Risk Management approach to energy buying within the energy transition

  • Derek Hyland, Global Director Energy Procurement & Risk Management at Ball Corporation
  • Merlijn Mertens, Energy Trader at E&C Consultants

 

Some companies enthusiastically signed 100 EUR per MWh and more PPAs when the markets were up in the crazy levels and got applause for savings made versus forecasted future prices. Will the applause continue now that markets and forecasts have dropped back to double digit levels? Will you still be an energy procurement hero if the PPA you recommended to sign goes out of the money for an extended period of time?

A well-designed PPA can play a crucial role in stabilizing energy cost, which for many clients is the main goal of their energy risk management program.

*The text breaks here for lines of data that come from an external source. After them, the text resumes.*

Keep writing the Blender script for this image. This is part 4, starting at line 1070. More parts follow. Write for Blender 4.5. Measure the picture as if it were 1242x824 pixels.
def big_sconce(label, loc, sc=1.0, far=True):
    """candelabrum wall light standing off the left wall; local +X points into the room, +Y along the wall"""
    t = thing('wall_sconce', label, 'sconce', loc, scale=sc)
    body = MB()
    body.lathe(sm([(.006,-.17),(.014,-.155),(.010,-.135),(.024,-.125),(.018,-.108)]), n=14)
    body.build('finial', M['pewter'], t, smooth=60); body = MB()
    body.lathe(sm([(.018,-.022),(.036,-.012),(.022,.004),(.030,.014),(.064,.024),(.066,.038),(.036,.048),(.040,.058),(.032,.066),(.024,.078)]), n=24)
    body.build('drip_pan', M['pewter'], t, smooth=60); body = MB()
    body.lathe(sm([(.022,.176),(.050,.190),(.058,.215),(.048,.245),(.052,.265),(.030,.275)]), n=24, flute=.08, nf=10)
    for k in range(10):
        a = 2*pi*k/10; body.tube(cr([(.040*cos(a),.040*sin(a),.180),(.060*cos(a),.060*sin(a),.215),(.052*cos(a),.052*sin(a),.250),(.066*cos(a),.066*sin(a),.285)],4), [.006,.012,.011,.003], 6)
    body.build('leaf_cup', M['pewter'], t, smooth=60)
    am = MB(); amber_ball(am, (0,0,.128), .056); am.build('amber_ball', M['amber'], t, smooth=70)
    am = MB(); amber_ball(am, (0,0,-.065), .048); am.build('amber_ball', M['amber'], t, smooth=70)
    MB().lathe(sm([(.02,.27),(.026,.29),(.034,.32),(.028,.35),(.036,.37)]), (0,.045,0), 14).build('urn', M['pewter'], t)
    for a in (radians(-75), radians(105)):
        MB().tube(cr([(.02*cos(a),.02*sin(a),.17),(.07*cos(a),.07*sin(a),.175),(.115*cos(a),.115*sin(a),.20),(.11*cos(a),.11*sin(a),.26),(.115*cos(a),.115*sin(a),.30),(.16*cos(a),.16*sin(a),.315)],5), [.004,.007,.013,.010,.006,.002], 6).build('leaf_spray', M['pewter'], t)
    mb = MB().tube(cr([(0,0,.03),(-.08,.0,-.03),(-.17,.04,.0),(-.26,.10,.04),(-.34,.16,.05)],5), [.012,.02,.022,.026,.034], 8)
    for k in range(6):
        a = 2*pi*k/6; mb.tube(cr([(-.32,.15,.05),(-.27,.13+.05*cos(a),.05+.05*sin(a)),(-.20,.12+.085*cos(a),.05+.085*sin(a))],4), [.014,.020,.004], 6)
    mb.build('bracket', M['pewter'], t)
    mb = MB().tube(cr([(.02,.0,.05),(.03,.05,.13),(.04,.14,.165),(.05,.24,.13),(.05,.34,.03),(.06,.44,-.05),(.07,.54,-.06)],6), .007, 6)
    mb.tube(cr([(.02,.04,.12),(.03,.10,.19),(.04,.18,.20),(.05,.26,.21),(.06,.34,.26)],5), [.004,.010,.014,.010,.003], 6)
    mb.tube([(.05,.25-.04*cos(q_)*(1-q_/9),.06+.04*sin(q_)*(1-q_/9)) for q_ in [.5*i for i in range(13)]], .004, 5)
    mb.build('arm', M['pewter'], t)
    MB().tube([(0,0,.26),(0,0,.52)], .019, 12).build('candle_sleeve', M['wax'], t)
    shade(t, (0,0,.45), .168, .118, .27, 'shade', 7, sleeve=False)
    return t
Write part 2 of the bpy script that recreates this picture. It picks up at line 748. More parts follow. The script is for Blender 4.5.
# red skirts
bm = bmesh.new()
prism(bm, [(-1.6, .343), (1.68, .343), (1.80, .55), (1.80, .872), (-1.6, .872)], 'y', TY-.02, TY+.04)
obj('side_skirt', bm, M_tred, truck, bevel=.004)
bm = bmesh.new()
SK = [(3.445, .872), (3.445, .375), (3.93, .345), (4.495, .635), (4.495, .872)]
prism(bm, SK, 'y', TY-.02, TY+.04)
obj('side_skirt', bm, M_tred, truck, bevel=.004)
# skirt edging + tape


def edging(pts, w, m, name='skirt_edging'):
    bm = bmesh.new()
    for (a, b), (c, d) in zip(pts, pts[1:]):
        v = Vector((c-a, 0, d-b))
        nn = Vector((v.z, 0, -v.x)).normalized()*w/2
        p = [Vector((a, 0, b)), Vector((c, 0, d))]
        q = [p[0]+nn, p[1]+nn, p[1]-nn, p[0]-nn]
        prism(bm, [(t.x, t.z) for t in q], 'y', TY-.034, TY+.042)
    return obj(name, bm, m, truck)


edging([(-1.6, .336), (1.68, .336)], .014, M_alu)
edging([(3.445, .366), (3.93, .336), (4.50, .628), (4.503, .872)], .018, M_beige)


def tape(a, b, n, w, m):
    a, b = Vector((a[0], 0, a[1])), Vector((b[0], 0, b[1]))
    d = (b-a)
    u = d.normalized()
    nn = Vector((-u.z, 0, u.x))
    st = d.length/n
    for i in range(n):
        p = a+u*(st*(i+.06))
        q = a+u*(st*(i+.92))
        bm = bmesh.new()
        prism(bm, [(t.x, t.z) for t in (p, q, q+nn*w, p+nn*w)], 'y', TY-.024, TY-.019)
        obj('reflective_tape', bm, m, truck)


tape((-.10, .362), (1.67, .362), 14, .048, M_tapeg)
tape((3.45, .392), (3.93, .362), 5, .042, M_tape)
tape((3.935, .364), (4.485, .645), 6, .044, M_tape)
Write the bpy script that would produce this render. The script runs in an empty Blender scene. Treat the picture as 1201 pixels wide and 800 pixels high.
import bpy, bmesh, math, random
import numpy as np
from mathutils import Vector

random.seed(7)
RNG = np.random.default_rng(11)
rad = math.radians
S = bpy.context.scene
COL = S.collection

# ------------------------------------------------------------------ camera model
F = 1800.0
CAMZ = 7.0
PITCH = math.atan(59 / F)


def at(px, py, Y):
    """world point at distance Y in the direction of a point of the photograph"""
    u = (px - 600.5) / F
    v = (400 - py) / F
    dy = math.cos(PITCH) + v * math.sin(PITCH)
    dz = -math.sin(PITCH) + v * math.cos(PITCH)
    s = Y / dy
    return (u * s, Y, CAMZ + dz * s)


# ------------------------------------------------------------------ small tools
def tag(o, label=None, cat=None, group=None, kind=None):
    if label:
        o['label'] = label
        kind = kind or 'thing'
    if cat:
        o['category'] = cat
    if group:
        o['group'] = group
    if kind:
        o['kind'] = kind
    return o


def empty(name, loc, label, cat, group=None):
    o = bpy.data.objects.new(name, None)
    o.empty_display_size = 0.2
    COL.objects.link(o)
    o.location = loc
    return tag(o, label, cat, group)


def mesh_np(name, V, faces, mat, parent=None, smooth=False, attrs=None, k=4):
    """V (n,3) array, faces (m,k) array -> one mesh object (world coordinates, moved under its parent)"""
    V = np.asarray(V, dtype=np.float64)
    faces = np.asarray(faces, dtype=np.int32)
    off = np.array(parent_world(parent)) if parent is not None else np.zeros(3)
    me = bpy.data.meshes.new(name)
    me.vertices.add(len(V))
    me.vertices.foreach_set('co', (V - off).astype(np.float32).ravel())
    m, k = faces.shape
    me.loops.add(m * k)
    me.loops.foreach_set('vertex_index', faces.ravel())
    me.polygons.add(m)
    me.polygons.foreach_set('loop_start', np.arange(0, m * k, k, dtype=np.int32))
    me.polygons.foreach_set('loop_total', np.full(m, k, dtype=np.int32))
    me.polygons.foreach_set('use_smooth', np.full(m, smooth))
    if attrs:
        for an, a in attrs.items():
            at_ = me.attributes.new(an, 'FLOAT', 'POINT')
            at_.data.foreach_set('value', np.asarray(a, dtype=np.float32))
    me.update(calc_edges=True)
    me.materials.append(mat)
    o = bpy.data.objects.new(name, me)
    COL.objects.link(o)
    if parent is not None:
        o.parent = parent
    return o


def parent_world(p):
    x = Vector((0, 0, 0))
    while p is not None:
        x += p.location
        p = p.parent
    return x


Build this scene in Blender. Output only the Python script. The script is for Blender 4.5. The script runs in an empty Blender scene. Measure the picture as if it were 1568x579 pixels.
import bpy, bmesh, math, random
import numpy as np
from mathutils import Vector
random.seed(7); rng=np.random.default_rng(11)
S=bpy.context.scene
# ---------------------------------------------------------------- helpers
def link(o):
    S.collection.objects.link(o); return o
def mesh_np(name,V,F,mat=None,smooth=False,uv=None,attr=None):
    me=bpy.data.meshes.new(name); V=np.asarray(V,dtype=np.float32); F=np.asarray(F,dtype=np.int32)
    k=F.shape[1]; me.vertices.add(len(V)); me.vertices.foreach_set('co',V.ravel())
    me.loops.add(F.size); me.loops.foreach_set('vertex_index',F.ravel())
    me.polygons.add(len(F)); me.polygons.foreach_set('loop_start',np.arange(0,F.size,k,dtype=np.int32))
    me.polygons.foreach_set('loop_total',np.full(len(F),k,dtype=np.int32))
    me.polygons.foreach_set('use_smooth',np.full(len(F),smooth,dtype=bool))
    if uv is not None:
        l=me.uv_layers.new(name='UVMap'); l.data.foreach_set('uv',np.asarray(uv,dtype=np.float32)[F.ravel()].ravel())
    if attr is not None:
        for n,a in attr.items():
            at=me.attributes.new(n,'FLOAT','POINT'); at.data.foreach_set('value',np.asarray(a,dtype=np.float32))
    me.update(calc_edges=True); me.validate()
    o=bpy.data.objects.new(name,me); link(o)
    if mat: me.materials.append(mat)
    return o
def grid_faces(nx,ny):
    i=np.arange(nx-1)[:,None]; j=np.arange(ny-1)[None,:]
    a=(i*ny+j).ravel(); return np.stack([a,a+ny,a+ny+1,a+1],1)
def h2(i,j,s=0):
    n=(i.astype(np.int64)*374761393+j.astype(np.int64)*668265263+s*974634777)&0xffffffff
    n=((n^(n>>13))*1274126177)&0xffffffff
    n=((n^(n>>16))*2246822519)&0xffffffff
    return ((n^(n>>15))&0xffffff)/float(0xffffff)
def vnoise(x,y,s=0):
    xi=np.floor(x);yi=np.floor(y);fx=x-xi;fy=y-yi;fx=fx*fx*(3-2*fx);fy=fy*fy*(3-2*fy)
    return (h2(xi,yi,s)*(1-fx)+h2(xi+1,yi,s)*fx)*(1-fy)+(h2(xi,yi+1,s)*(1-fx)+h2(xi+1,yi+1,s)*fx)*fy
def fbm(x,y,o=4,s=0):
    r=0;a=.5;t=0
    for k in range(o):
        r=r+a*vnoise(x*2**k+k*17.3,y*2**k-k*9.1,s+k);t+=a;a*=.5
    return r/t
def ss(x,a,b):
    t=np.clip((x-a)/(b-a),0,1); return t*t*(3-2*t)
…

But have your really reflected well on the cost your organization is willing to pay for that stability?

And as of 30% of your volume covered by PPAs, there’s the risk of ill design, where instead of decreasing your exposure to market volatility you increase it as you have large volumes of energy to be bought / sold in and to spot markets at moments when production and consumption don’t match.

Cross-border PPAs help you manage this as you bring together larger volumes spread over a larger geographical area. But they create spread risk which can be complex to manage. In this session we’ll discuss how you can maximize the cost-stabilizing impact of PPAs. We’ll also introduce the more advanced risk management techniques that you’ll have to gear up to keep control over your costs when you go up to high percentages of PPA supply.